Las Muntanyes d’Artà cierran el amplio semicírculo de la bahía de Alcúdia por el este y ofrecen uno de los paisajes más bellos de Mallorca. Sus alturas modestas ―562 metros en Sa Talaia Freda, la cota máxima― pero de resolución abrupta por poniente, con riscos y un piedemonte de brusca pendiente, dan una sensación de grandiosidad mesurada que el caminante saborea mientras transita por el espacio que queda entre el roqueda calcáreo y el mar.
A la altura de la Colònia de Sant Pere, las montañas, hasta aquí un poco retiradas, se aproximan rápidamente al mar hasta el Cap de Ferrutx, en donde el contacto es directo. Durante la primera mitad de este tramo de litoral, el ataque de las olas al glacis de erosión da una costa festoneada, con pequeñas calas y calitas diminutas que son una delicia. Es Caló des Camps y el sector de Es Canons, de los que ya he hablado en alguna otra ocasión, son sus puntos más significativos
Pero a partir de la urbanización de Betlem el litoral cambia ligeramente. Porque a medida que la cadena de sierras se aproxima al mar, el embate de las olas ataca más arriba la acumulación de derrubios estratificados y el contacto es más abrupto. Ahora las calas desaparecen prácticamente y solo de vez en cuando se dibujan pequeños entrantes con estrechas acumulaciones de arena y restos de posidonia que quedan a una veintena de metros por debajo de nosotros y son de difícil acceso. Na Clara es el ejemplo más representativo de este sector, muy frecuentado por las embarcaciones de recreo que vienen de la Colònia de Sant Pere o de Can Picafort.

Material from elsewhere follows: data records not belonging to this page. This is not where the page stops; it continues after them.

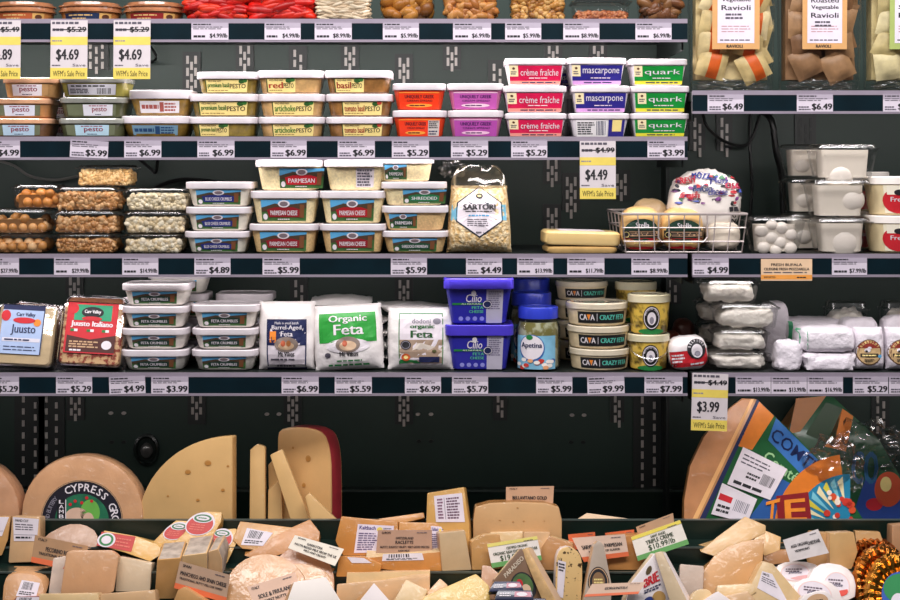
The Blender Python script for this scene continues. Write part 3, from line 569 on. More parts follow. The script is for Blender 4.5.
def cbox(name, label, cat, px0, px1, h, z, yf, content, d=None, fillh=.8, group=None, draw=None, rot=0, taper=.92, lid=.2, liner=False):
    s = SCALE(yf); wl = (px1 - px0) / s; d = d or wl * .78; x = ((px0 + px1) / 2 - 450) / s
    t = thing(name, label, cat, (x, yf + d / 2, z), (0, 0, R(rot)), group); r = .012; hb = h * (1 - lid); wt, dt = wl - .006, d - .006; wb, db = wt * taper, dt - wt * (1 - taper)
    mb = MB(); mb.loft([rrect(wb - .006, db - .006, r, .0006), rrect(wb, db, r, .004), rrect(wt, dt, r, hb), rrect(wl, d, r, hb)], CLEAR, True, False); mb.build('tray', t)
    mb = MB(); mb.loft([rrect(wl, d, r, hb + .0004), rrect(wl, d, r, hb + .0025), rrect(wt - .004, dt - .004, r, hb + .003), rrect(wt - .007, dt - .007, r, h - .002), rrect(wt - .011, dt - .011, r, h - .0004)], CLEARLID, False, True); mb.build('lid', t)
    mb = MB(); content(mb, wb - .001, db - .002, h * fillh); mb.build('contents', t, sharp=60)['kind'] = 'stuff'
    if liner: crumple('crinkled_liner', t, (0, -d * .1, .012), (wb * .44, d * .3, .011), clear('#fcfcfb', .5, .14, .1), 5, .6, 3)
    if draw:
        L = Lab(lambda u, v, q: Vector(((u - .5) * (wb - 2 * r), -(db + (dt - db) * v) / 2 - .0006 - q, .004 + v * (hb - .006)))); draw(L); L.build('label', t)
    return t
def ct(size, el, cols, n, seed, core=None): return lambda mb, w_, d, h: fill(mb, w_, d, h, size, el, cols, n, seed, core=core)
# top shelf
def d_hum(c):
    def f(L):
        L.rect(.16, .05, .72, .85, mat(c, .5), 1, 10); L.lines(.24, .5, .64, .74, 1, mat('#d8b070', .5), 2, 3); L.lines(.3, .15, .58, .4, 1, mat('#d8b070', .5), 2, 6); L.rect(.72, .05, .92, .85, mat('#d8a860', .5), 1, 4); L.ell(.82, .45, .06, .26, BROWN, 2)
    return f
HUM = mat('#d0884c', .35, .2, 50, coat=.5)
for nm, a, c, cl in (('round orange dip tub at the far left of the topmost shelf', -14, 48, '#b0562c'), ('round orange dip tub with navy label on the topmost shelf', 51, 116, '#16284c'), ('round orange dip tub with dark red label on the topmost shelf', 117, 180, '#8a1c1c')):
    yf = .02; s = SCALE(yf); r = (c - a) / 2 / s; t = thing('dip_tub', nm, 'dip tub', ((a + c) / 2 / s - 450 / s, yf + r, ZS['S1']), group='round dip tubs on the top shelf')
    mb = MB(); mb.loft([circ(r * .84, .0005), circ(r * .86, .003), circ(r * .93, .017)], HUM); mb.build('body', t)
    mb = MB(); mb.loft([circ(r * .93, .017), circ(r, .0175), circ(r, .0205), circ(r * .96, .0215), circ(r * .95, .026), circ(r, .0265), circ(r, .029), circ(r * .9, .03), circ(r * .88, .034)], mat('#a8704c', .2, .3, 40, coat=.8)); mb.build('lid', t)
    for i in range(40):
        aa = R(180 + i * 4.5); mb = None
    L = Lab(lambda u, v, q: Vector(((r * .87 + .06 * r * v + q + .0005) * math.sin(R((u - .5) * 130)), -(r * .87 + .06 * r * v + q + .0005) * math.cos(R((u - .5) * 130)), .001 + v * .016))); d_hum(cl)(L); L.build('label', t)
top = (('left clear box of red pepper strips on the topmost shelf', 183, 247, ct(.009, 2.2, ['#d81c12', '#c01410', '#e83a1c'], 90, 1), 0), ('right clear box of red pepper strips on the topmost shelf', 250, 310, ct(.011, 2.4, ['#d8180e', '#e02a14', '#b8120c'], 80, 2), 0),
       ('clear box of pale sliced almonds on the topmost shelf', 314, 370, ct(0.0044, 2.6, ['#d8c4a4', '#c8b090', '#e4d4b8'], 297, 3), 0), ('clear box of big brown nuts on the topmost shelf', 377, 437, ct(.013, 1.1, ['#b07028', '#8a5420', '#c88a3c'], 45, 4), 0),
       ('clear box of whole almonds on the topmost shelf', 440, 500, ct(.009, 1.5, ['#c88a48', '#b87438', '#d89c58'], 90, 5), 0), ('clear box of walnut pieces on the topmost shelf', 508, 569, ct(0.0059, 1.2, ['#c89048', '#a87034', '#dcae68'], 210, 6), 0),
       ('clear box of small reddish nuts on the topmost shelf', 572, 633, ct(0.0037, 1.3, ['#b8683c', '#98502c', '#c88050'], 350, 7), 1), ('clear box of dark dried figs on the topmost shelf', 638, 686, ct(.01, 1.5, ['#7a4c2c', '#5a3820', '#8c6038'], 60, 8), 0))
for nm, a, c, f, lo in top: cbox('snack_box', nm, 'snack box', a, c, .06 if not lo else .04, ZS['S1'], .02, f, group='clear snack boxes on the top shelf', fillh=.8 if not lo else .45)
# snack boxes, third shelf
BALLS = ['#dca468', '#cc9050', '#e8bc88']; NUT = ['#c8935c', '#b07a44', '#daae7c']; POP = ['#e6d6b4', '#d8c49c', '#f0e6cc']
def mk_s(nm, a, c, h, z, yf, content=None, **k): return cbox('snack_box', nm, 'snack box', a, c, h, z, yf, content, fillh=.74, **k)
col(mk_s, ['clear box of round nut balls, bottom of the leftmost stack', 'clear box of round nut balls, middle of the leftmost stack', 'clear box of round nut balls, top of the leftmost stack, set back'], [-19, -19, 8], [48, 49, 62], [234, 208.5, 184], 253.5, 'S3', .02, content=[ct(.0088, 1, BALLS, 60, 11), ct(.0088, 1, BALLS, 60, 12), ct(.0088, 1, ['#d89048', '#c88038'], 50, 13)], group='boxes of nut balls')
NB = dict(group='boxes of brown nuts')
col(mk_s, ['clear box of brown nuts, bottom of the second stack', 'clear box of brown nuts, second up of the second stack', 'clear box of brown nuts, third up of the second stack'], [50, 49, 51], [118, 119, 120], [233.5, 210.5, 186.5], 253.5, 'S3', .02, content=[ct(0.0041, 1.2, NUT, 332, 14), ct(0.0052, 1.2, NUT, 262, 15), ct(0.0044, 1.5, NUT, 297, 16)], **NB)
cbox('snack_box', 'clear box of pale grains set alone on top of the nut boxes', 'snack box', 73, 133, .037, ZS['S3'] + (253.5 - 186.5) / SCALE(.02), .05, ct(0.0037, 1.2, ['#dcb478', '#c89a5c', '#e8c890'], 350, 17), fillh=.76)
col(mk_s, ['clear box of pale popped snacks, bottom of its stack', 'clear box of pale popped snacks, middle of its stack', 'clear box of pale popped snacks, top of its stack'], [119.5, 119, 121], [185, 187, 189], [233.5, 211, 187.5], 253.5, 'S3', .02, content=[ct(0.0055, 1.1, POP, 245, 18), ct(0.0052, 1.1, POP, 262, 19), ct(0.0044, 1.1, ['#ece0c4', '#e0d0ac'], 297, 20)], group='boxes of popped snacks')
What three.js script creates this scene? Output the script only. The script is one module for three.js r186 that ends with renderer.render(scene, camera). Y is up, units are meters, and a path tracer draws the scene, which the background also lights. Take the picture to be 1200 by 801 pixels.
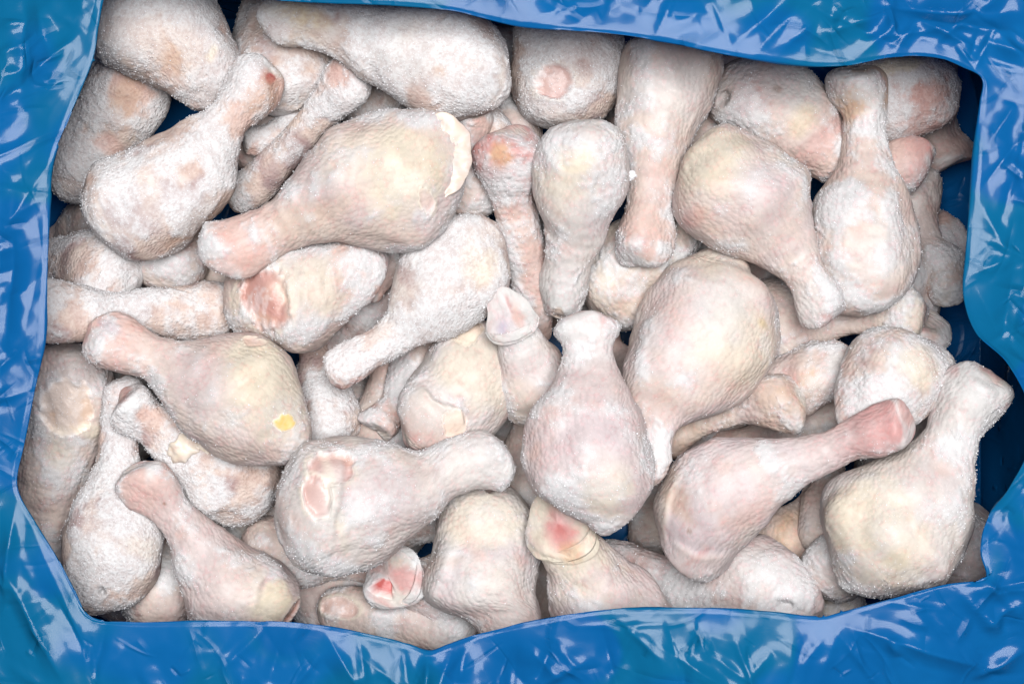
import * as THREE from 'three';
import { RoundedBoxGeometry } from 'three/addons/geometries/RoundedBoxGeometry.js';
import { RectAreaLightUniformsLib } from 'three/addons/lights/RectAreaLightUniformsLib.js';

// ---------------------------------------------------------------- camera, light, exposure
const scene = new THREE.Scene();
const CAM_Y = 0.901, FOV = 24;
const camera = new THREE.PerspectiveCamera(FOV, 1200 / 801, 0.05, 20);
camera.position.set(0, CAM_Y, 0);
camera.up.set(0, 0, -1);
camera.lookAt(0, 0, 0);
const renderer = new THREE.WebGLRenderer({ antialias: true });
renderer.toneMapping = THREE.LinearToneMapping;
renderer.toneMappingExposure = 1.0;
renderer.shadowMap.enabled = true;
scene.background = new THREE.Color(0.095, 0.107, 0.125);       // even, dim light of a pale room all round
RectAreaLightUniformsLib.init();

function softbox(name, label, w, h, pos, aim, color, intensity) {
  const g = new THREE.Group(); g.name = name; g.userData = { label, category: 'studio light' };
  g.position.set(...pos); g.up.set(0, 0, -1); g.lookAt(...aim);                 // +z of the group looks at the aim
  const diffuser = new THREE.Mesh(new THREE.PlaneGeometry(w, h), new THREE.MeshStandardMaterial({ color: 0x999999, emissive: new THREE.Color(...color), emissiveIntensity: 0.6, roughness: 0.9 }));
  diffuser.name = 'lamp_diffuser'; g.add(diffuser);
  const hood = new THREE.Mesh(new RoundedBoxGeometry(w + 0.04, h + 0.04, 0.12, 2, 0.02), new THREE.MeshStandardMaterial({ color: 0x111111, roughness: 0.7 }));
  hood.name = 'hood'; hood.position.z = -0.065; g.add(hood);
  const l = new THREE.RectAreaLight(new THREE.Color(...color), intensity, w, h);
  l.position.z = 0.004; l.rotation.y = Math.PI; g.add(l);                        // a RectAreaLight shines along its own -z
  scene.add(g);
  return g;
}
softbox('softbox_lamp', 'wide white softbox hanging above the open carton', 1.2, 0.9, [0.12, 1.85, -0.22], [0, 0.1, 0], [1, 0.99, 0.978], 23.8);

// ---------------------------------------------------------------- small tools
let seed = 20240;
const rnd = () => { seed = (seed + 0x6d2b79f5) | 0; let t = Math.imul(seed ^ (seed >>> 15), 1 | seed); t = (t + Math.imul(t ^ (t >>> 7), 61 | t)) ^ t; return ((t ^ (t >>> 14)) >>> 0) / 4294967296; };
const perm = new Uint8Array(512);
{ const p = [...Array(256).keys()]; for (let i = 255; i > 0; i--) { const j = Math.floor(rnd() * (i + 1)); [p[i], p[j]] = [p[j], p[i]]; } for (let i = 0; i < 512; i++) perm[i] = p[i & 255]; }
const grad = (h, x, y, z) => { h &= 15; const u = h < 8 ? x : y, v = h < 4 ? y : h === 12 || h === 14 ? x : z; return ((h & 1) ? -u : u) + ((h & 2) ? -v : v); };
function noise(x, y, z) {                                                        // gradient noise, about -1..1
  const X = Math.floor(x), Y = Math.floor(y), Z = Math.floor(z); x -= X; y -= Y; z -= Z;
  const i = X & 255, j = Y & 255, k = Z & 255, u = x * x * x * (x * (x * 6 - 15) + 10), v = y * y * y * (y * (y * 6 - 15) + 10), w = z * z * z * (z * (z * 6 - 15) + 10);
  const A = perm[i] + j, AA = perm[A] + k, AB = perm[A + 1] + k, B = perm[i + 1] + j, BA = perm[B] + k, BB = perm[B + 1] + k;
  const L = (a, b, t) => a + (b - a) * t;
  return L(L(L(grad(perm[AA], x, y, z), grad(perm[BA], x - 1, y, z), u), L(grad(perm[AB], x, y - 1, z), grad(perm[BB], x - 1, y - 1, z), u), v),
    L(L(grad(perm[AA + 1], x, y, z - 1), grad(perm[BA + 1], x - 1, y, z - 1), u), L(grad(perm[AB + 1], x, y - 1, z - 1), grad(perm[BB + 1], x - 1, y - 1, z - 1), u), v), w);
}
const fbm = (x, y, z, n = 3) => { let s = 0, a = 1, t = 0; for (let i = 0; i < n; i++) { s += a * noise(x, y, z); t += a; a *= 0.5; x = x * 2.03 + 7.1; y = y * 2.03 + 3.7; z = z * 2.03 + 9.2; } return s / t; };
const clamp = (x, a = 0, b = 1) => Math.min(b, Math.max(a, x));
const smooth = (a, b, x) => { const t = clamp((x - a) / (b - a)); return t * t * (3 - 2 * t); };
const lerp = (a, b, t) => a + (b - a) * t;
const mix3 = (c, d, t) => { c[0] += (d[0] - c[0]) * t; c[1] += (d[1] - c[1]) * t; c[2] += (d[2] - c[2]) * t; };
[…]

El arco se cierra con el contrafuerte montañoso del Cap de Ferrutx, a cuyos pies, mirando hacia el interior de la bahía, está Es Caló, el último punto con una mínima infraestructura náutica y las últimas calas antes de un tramo de costa inaccesible hasta el Arenalet d’Albarca, que ya se encara a mar abierto.
A lo largo del día, este litoral pasa por diferentes fases de luz y de color hasta alcanzar el máximo esplendor al atardecer, cuando el sol de poniente pinta las montañas con tonos rosados y destaca las sombras. Entonces, la vegetación que se distribuye por pendientes y rellanos toma protagonismo y salpica el roquedo con los verdes brillantes de los lentiscos y los palmitos y los amarillos dorados y vibrantes de los carrizales, y un paisaje que hasta entonces parecía requemado y sin contrastes por un exceso de luz, se llena de matices.
Por esto, hacer la caminata de la urbanización de Betlem a Es Caló de Ferrutx y bañarnos en alguna de las calas que hay a lo largo del recorrido es una de las actividades que Isabel y yo repetimos cada verano como una especie de ritual sagrado. A veces nos bañamos en Na Clara, otras en Es Caló mismo, en Na Jordi o en la Picarandau; depende de la hora y el estado del mar. Esta vez unos amigos, en un acto de generosa confianza, nos han llevado a los Vellmarins Baixos, un paraje tranquilo y de unas aguas transparentes como el cristal, del que no revelaré el acceso. Me lo han pedido expresamente. Y es comprensible. Quedan ya tan pocos lugares como éste que es preciso preservarlos. A pesar de todo, no estábamos solos; varias barcas estaban fondeadas cerca y sus ocupantes compartían baño con nosotros.
De regreso nos gusta entretenernos por el camino y ver cómo el sol se oculta tras la muralla violácea de la Serra de Tramuntana. Incluso a veces, tenemos la fortuna de pillar la salida de la luna por encima de las cumbres enrojecidas de las montañas de Artà. Entonces, Isabel, que parece una selenita desterrada, la contempla nostálgica y suspira, como el extraterrestre de E.T.